To the food purist, dishes such as the German beef Rouladen (a thin beef filet rolled with pickles and onions, topped by mushroom burgundy sauce, $6.95) may not seem ethnically authentic, however, the food lover will be impressed by the mushroom burgundy sauce, made with deglazed meat juices and real red wine. To the food snob, the quality of the meats and fish may not seem first-rate (the meat, for instance, can be chewy), but any food taster will acknowledge that the generally well-flavored fare indicates the kitchen does its best with the resources at hand. And although their recipes may not always be the trendiest versions of longtime favorites such as shrimp scampi ($9.45) or Boston baked cod ($7.25), lunch or dinner at the Bakehouse will always guarantee a wholesome, filling meal.
Breakfasts, however, are where the Bakehouse truly shines. In a city groaning under the ballast of Mexican breakfast joints, it's nice to know that a good old-fashioned bacon-and-eggs place still floats. Order an egg dish (generally under $5) and be presented with a plate spilling over with extras such as potatoes, biscuits, muffins, bacon, or sausage. Biscuits are homemade. The bacon is always thick and crispy. The hash browns don't come frozen, but, rather, are made of real potatoes, cooked skin-on, then grilled to order with every meal. French toast ($3.95) comes six fat slices to a plate, accompanied by a heart-clogging cup of whipped butter.

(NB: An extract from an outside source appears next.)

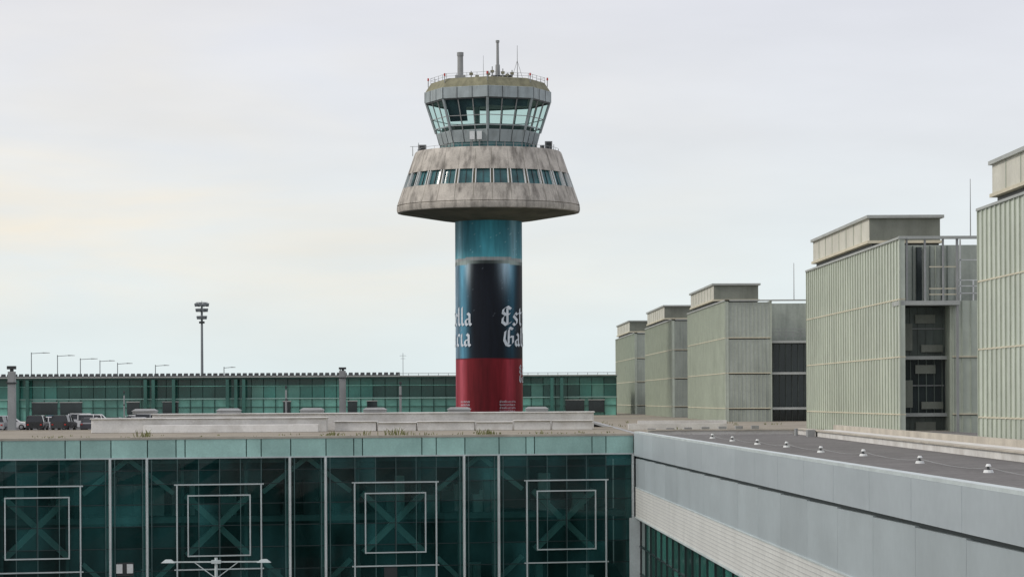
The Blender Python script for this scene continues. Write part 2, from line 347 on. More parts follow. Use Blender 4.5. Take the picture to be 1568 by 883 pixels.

My only disappointment at breakfast came with the eggs Benedict ($4.95), which, the menu boasted, are topped by "the best Hollandaise sauce in town." In fact, the hollandaise sauce arrived at our table bubbling, and slightly parched from too much time spent under a heat lamp. The biscuits and gravy with sausage ($2.80), on the other hand, were highly respectable. The gravy is made with a chicken stock base and smothers two large, crumbly biscuits. And for those who just can't say no to a Mexican breakfast, the Bakehouse also serves a respectable huevos rancheros, smothered in tangy red sauce and accompanied by starchy, bacony refried beans -- praise the lard!

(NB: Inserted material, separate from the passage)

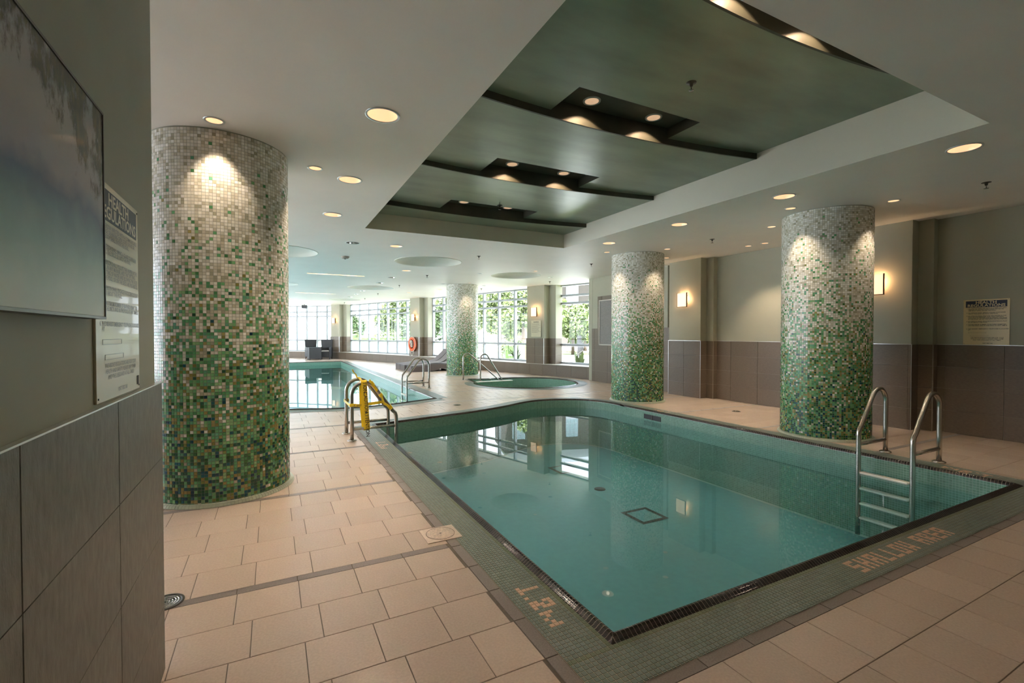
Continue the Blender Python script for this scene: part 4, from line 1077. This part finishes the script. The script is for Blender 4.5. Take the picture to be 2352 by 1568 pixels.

Located in far South Austin, The Bakehouse Restaurant is one of those rare places that locals have known about and loved for years, but has remained a secret from the larger community of newcomers. The Bakehouse Restaurant is not showy, it's not hip. But its simple fare reminds us of that old-fashioned and slightly naive American melting pot ideal, so prevalent in American small towns of the Fifties and Sixties. It reminds us of the communities and the feasts chronicled by Nelson Algren when he wrote, "Many foods, many nations. Yet one food, one nation." It reminds us of a small town called Austin.